Each line below should be quoted exactly, please.

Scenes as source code
------------------------
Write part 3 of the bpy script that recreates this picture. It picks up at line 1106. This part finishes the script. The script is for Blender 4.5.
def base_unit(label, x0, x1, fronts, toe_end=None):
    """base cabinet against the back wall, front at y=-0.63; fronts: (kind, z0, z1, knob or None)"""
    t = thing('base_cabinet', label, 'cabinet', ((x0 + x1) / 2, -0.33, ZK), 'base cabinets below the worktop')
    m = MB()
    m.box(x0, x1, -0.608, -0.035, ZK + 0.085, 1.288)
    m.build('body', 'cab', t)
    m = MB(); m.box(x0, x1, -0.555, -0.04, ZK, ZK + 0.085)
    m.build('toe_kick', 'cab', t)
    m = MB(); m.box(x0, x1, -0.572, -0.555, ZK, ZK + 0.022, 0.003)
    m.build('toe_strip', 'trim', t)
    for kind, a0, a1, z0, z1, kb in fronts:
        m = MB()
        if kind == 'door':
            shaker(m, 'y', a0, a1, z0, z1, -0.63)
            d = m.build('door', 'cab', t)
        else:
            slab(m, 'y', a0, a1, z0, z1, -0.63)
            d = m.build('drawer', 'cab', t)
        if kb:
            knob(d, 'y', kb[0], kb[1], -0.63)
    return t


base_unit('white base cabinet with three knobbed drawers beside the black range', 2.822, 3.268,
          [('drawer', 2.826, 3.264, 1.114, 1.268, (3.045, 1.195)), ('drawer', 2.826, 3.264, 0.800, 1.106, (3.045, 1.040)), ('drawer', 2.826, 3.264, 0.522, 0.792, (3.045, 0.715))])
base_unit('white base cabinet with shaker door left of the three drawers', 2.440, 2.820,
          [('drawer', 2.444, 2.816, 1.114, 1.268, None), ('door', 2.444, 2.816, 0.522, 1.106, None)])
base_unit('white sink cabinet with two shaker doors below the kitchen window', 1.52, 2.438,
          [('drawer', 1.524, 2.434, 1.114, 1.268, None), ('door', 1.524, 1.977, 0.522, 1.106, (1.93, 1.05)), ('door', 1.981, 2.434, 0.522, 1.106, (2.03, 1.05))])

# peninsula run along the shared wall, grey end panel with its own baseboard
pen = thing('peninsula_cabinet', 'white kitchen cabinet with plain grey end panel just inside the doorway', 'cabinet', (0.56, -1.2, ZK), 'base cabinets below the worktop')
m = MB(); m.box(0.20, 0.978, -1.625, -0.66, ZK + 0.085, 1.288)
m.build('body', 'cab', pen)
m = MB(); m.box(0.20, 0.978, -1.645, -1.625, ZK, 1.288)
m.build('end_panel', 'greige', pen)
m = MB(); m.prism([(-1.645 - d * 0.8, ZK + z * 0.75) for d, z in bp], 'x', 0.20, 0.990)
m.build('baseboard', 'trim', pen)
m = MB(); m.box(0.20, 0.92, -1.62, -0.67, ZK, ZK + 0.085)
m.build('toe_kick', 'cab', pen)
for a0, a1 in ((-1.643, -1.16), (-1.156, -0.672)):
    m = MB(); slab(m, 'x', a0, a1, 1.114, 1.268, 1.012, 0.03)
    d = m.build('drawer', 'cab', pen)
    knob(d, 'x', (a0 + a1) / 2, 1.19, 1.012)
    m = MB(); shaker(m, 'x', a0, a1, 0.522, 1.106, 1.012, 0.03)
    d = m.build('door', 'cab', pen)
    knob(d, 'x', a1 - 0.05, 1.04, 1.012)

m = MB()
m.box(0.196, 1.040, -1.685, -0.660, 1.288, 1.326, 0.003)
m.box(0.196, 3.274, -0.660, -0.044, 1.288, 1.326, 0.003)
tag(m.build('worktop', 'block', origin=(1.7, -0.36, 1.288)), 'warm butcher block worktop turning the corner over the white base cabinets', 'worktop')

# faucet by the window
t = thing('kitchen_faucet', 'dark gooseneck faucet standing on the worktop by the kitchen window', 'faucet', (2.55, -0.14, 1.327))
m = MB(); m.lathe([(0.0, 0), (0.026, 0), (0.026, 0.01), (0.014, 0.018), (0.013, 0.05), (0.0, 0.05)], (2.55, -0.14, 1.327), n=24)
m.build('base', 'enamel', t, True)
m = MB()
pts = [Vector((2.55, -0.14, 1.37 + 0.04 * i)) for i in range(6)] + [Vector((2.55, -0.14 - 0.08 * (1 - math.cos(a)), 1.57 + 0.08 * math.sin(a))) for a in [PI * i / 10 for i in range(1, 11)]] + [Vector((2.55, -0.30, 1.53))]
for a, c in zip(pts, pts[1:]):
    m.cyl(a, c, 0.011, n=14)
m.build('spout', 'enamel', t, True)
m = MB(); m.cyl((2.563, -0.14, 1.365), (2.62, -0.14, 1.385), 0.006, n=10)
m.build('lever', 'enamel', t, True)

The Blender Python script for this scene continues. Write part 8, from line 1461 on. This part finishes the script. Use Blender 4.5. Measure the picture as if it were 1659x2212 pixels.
------------------------
__The completed task__
Write part 3 of the bpy script that recreates this picture. It picks up at line 1106. This part finishes the script. The script is for Blender 4.5.
def base_unit(label, x0, x1, fronts, toe_end=None):
    """base cabinet against the back wall, front at y=-0.63; fronts: (kind, z0, z1, knob or None)"""
    t = thing('base_cabinet', label, 'cabinet', ((x0 + x1) / 2, -0.33, ZK), 'base cabinets below the worktop')
    m = MB()
    m.box(x0, x1, -0.608, -0.035, ZK + 0.085, 1.288)
    m.build('body', 'cab', t)
    m = MB(); m.box(x0, x1, -0.555, -0.04, ZK, ZK + 0.085)
    m.build('toe_kick', 'cab', t)
    m = MB(); m.box(x0, x1, -0.572, -0.555, ZK, ZK + 0.022, 0.003)
    m.build('toe_strip', 'trim', t)
    for kind, a0, a1, z0, z1, kb in fronts:
        m = MB()
        if kind == 'door':
            shaker(m, 'y', a0, a1, z0, z1, -0.63)
            d = m.build('door', 'cab', t)
        else:
            slab(m, 'y', a0, a1, z0, z1, -0.63)
            d = m.build('drawer', 'cab', t)
        if kb:
            knob(d, 'y', kb[0], kb[1], -0.63)
    return t


base_unit('white base cabinet with three knobbed drawers beside the black range', 2.822, 3.268,
          [('drawer', 2.826, 3.264, 1.114, 1.268, (3.045, 1.195)), ('drawer', 2.826, 3.264, 0.800, 1.106, (3.045, 1.040)), ('drawer', 2.826, 3.264, 0.522, 0.792, (3.045, 0.715))])
base_unit('white base cabinet with shaker door left of the three drawers', 2.440, 2.820,
          [('drawer', 2.444, 2.816, 1.114, 1.268, None), ('door', 2.444, 2.816, 0.522, 1.106, None)])
base_unit('white sink cabinet with two shaker doors below the kitchen window', 1.52, 2.438,
          [('drawer', 1.524, 2.434, 1.114, 1.268, None), ('door', 1.524, 1.977, 0.522, 1.106, (1.93, 1.05)), ('door', 1.981, 2.434, 0.522, 1.106, (2.03, 1.05))])

# peninsula run along the shared wall, grey end panel with its own baseboard
pen = thing('peninsula_cabinet', 'white kitchen cabinet with plain grey end panel just inside the doorway', 'cabinet', (0.56, -1.2, ZK), 'base cabinets below the worktop')
m = MB(); m.box(0.20, 0.978, -1.625, -0.66, ZK + 0.085, 1.288)
m.build('body', 'cab', pen)
m = MB(); m.box(0.20, 0.978, -1.645, -1.625, ZK, 1.288)
m.build('end_panel', 'greige', pen)
m = MB(); m.prism([(-1.645 - d * 0.8, ZK + z * 0.75) for d, z in bp], 'x', 0.20, 0.990)
m.build('baseboard', 'trim', pen)
m = MB(); m.box(0.20, 0.92, -1.62, -0.67, ZK, ZK + 0.085)
m.build('toe_kick', 'cab', pen)
for a0, a1 in ((-1.643, -1.16), (-1.156, -0.672)):
    m = MB(); slab(m, 'x', a0, a1, 1.114, 1.268, 1.012, 0.03)
    d = m.build('drawer', 'cab', pen)
    knob(d, 'x', (a0 + a1) / 2, 1.19, 1.012)
    m = MB(); shaker(m, 'x', a0, a1, 0.522, 1.106, 1.012, 0.03)
    d = m.build('door', 'cab', pen)
    knob(d, 'x', a1 - 0.05, 1.04, 1.012)

m = MB()
m.box(0.196, 1.040, -1.685, -0.660, 1.288, 1.326, 0.003)
m.box(0.196, 3.274, -0.660, -0.044, 1.288, 1.326, 0.003)
tag(m.build('worktop', 'block', origin=(1.7, -0.36, 1.288)), 'warm butcher block worktop turning the corner over the white base cabinets', 'worktop')

# faucet by the window
t = thing('kitchen_faucet', 'dark gooseneck faucet standing on the worktop by the kitchen window', 'faucet', (2.55, -0.14, 1.327))
m = MB(); m.lathe([(0.0, 0), (0.026, 0), (0.026, 0.01), (0.014, 0.018), (0.013, 0.05), (0.0, 0.05)], (2.55, -0.14, 1.327), n=24)
m.build('base', 'enamel', t, True)
m = MB()
pts = [Vector((2.55, -0.14, 1.37 + 0.04 * i)) for i in range(6)] + [Vector((2.55, -0.14 - 0.08 * (1 - math.cos(a)), 1.57 + 0.08 * math.sin(a))) for a in [PI * i / 10 for i in range(1, 11)]] + [Vector((2.55, -0.30, 1.53))]
for a, c in zip(pts, pts[1:]):
    m.cyl(a, c, 0.011, n=14)
m.build('spout', 'enamel', t, True)
m = MB(); m.cyl((2.563, -0.14, 1.365), (2.62, -0.14, 1.385), 0.006, n=10)
m.build('lever', 'enamel', t, True)

The Blender Python script for this scene continues. Write part 8, from line 1461 on. This part finishes the script. Use Blender 4.5. Measure the picture as if it were 1659x2212 pixels.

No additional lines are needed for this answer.